Saturday, 8 January 2011

Should labour councillors refuse to implement cuts?


I know that there have been petitions calling on Labour councillors to join with trade unions and community groups to fight the cuts [1] which presents an interesting question: should the anti-cuts movement call on Labour councillors to refuse to implement cuts?

The issue raises historical examples where Labour councillors have been pushed by local campaigns to oppose cuts in defiance of the law, the most famous example being Poplar in the early 1920s resulting in the jailing of 30 labour councillors for six weeks after these councillors funded services by refusing to pay general rates to London-wide services [2].

The argument in opposition to comparisons of this kind is that councillors have to set a legal budget, or the council’s designated section 151 officer - who has the role of overseeing council budgets - will do so. Better that labour councillors make ‘humane cuts’ than they be enforced ‘inhumanely’ by the section 151 officers [3].

This raises a question about the kind of movement that can fight and win this battle, how should the movement orientate itself? Adopting Neil Kinnock’s “dented sheild” policy of implementing cuts (however partial) or militant and law-defying tactics like occupations, walkouts and the refusal to implement cuts to break the Con-Dem government?
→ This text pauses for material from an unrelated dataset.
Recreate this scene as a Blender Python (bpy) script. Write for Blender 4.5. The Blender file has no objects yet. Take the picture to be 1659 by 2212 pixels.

A militant movement involving Labour Councillors refusing to acquiesce to cuts would show a weak government forced to enact policy via unelected officials while highlighting the shallow nature of 'democracy' within Capitalist society and the role of the state in enforcing cuts in the complete absence of any popular mandate.

We should have no illusions that such a movement won't be met with opposition from the Labour Party leadership, in Poplar when George Lansbury opposed the government policy in Poplar the Labour Party denounced him while Kinnock condemned the advocates of mass non-payment of the poll tax as ‘Toytown revolutionaries’. The anti-cuts movement must however provide a space which is open to Labour councillors who refuse to implement cuts while condmening the implementation of cuts from wherever they originate.